● **WHAT THIS TASK INVOLVES**: In the entries below, find the lines with the word "from" and copy them.

Scene modeling code data:

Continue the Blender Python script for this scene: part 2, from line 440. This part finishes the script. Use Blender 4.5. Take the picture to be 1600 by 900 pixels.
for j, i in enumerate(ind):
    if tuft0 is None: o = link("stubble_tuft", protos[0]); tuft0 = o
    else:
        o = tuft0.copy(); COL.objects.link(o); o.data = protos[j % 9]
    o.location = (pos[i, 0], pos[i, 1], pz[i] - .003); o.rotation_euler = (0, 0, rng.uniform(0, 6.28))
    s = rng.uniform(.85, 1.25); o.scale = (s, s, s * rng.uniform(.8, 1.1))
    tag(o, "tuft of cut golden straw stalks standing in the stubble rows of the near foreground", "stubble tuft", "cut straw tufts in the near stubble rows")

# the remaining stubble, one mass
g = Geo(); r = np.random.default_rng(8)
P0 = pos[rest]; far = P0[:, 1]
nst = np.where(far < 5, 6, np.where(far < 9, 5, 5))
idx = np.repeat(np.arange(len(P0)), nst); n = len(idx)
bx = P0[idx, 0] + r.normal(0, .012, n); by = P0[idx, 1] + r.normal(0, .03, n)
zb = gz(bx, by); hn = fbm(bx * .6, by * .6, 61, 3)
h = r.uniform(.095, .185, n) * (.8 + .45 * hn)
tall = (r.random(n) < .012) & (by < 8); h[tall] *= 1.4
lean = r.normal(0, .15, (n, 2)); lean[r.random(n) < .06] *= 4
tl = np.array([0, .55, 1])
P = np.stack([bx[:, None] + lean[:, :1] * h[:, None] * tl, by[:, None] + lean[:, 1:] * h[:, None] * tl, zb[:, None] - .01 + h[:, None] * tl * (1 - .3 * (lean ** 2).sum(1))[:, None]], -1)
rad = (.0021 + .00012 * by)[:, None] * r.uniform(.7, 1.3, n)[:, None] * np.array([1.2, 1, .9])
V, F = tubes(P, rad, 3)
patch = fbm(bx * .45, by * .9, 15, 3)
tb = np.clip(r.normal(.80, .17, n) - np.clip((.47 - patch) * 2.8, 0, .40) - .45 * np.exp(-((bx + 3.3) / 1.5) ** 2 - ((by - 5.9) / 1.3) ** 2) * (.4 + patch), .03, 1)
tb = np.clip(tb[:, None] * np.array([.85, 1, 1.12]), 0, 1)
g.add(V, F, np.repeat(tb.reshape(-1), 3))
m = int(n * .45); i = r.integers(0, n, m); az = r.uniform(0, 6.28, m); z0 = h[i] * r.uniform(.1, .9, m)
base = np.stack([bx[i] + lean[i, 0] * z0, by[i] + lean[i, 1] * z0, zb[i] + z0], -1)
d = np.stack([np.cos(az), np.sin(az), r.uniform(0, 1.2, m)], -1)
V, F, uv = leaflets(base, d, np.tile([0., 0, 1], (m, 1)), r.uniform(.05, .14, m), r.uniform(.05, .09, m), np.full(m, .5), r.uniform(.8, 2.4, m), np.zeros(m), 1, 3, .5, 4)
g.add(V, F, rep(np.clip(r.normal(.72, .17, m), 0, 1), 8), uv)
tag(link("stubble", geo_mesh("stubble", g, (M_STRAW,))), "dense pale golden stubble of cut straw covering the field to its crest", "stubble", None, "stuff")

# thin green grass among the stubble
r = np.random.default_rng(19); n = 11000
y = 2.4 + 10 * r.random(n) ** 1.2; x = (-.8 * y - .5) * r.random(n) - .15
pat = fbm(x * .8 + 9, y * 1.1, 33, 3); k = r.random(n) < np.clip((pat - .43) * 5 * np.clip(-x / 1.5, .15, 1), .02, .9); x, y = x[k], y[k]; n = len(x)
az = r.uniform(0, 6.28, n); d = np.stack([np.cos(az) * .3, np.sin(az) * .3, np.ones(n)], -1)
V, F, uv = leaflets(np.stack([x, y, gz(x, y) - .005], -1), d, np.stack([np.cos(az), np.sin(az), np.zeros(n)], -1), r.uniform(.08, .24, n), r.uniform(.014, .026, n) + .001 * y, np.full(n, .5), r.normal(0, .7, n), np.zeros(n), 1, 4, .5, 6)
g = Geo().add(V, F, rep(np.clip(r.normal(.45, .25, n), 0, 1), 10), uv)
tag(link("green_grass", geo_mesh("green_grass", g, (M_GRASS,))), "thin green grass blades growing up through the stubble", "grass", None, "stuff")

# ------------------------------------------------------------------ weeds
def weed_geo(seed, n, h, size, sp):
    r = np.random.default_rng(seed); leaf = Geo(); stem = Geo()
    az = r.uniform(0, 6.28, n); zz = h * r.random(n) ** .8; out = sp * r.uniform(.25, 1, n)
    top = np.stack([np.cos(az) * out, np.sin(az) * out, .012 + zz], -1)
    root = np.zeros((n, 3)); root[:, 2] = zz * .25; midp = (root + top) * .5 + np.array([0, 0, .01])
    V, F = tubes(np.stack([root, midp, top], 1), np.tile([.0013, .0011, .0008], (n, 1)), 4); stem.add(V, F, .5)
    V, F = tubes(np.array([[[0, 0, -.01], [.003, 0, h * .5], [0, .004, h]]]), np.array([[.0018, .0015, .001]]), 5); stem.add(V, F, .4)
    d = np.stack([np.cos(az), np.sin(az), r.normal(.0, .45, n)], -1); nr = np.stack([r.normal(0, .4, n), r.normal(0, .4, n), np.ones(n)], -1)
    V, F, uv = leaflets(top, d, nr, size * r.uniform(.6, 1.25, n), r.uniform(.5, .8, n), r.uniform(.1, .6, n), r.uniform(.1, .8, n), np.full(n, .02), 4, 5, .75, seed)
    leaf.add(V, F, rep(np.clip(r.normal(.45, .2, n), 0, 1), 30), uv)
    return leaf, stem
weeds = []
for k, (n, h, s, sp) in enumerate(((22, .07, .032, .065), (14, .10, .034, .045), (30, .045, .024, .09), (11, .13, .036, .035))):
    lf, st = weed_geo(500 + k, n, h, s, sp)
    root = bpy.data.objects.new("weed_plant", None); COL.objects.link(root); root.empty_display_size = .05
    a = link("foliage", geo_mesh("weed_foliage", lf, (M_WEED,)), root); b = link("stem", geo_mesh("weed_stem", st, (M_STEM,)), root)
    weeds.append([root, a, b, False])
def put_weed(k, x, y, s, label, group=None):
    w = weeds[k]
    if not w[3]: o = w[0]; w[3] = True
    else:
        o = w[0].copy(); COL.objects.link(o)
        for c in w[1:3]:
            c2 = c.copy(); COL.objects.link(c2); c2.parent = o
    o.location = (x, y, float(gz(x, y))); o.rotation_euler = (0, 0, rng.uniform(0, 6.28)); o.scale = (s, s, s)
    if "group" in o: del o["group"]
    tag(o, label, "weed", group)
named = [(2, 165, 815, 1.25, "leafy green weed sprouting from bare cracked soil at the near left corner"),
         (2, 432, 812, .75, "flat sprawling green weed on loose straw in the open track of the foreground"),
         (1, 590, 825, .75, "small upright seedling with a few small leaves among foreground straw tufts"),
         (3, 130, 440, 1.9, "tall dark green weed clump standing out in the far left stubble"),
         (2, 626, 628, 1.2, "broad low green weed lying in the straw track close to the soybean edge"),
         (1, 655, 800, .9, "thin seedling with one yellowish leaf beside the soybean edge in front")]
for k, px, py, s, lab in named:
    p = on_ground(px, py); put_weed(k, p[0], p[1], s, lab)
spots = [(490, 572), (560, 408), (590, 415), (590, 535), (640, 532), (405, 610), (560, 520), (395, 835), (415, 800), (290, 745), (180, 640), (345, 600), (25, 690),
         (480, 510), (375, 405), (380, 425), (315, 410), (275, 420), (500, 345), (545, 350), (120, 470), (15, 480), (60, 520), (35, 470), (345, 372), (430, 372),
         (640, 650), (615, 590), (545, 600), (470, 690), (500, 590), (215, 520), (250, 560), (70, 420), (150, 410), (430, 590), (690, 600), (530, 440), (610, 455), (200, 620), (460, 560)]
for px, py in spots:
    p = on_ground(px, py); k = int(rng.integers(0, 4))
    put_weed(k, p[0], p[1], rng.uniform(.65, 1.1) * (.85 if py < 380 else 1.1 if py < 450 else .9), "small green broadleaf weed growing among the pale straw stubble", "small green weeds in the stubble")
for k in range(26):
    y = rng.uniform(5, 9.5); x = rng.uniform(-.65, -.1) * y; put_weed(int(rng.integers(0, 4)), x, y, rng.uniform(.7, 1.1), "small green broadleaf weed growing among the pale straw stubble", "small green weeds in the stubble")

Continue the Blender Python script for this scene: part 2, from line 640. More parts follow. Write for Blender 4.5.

● **RESPONSE**:
Continue the Blender Python script for this scene: part 2, from line 440. This part finishes the script. Use Blender 4.5. Take the picture to be 1600 by 900 pixels.
named = [(2, 165, 815, 1.25, "leafy green weed sprouting from bare cracked soil at the near left corner"),
Continue the Blender Python script for this scene: part 2, from line 640. More parts follow. Write for Blender 4.5.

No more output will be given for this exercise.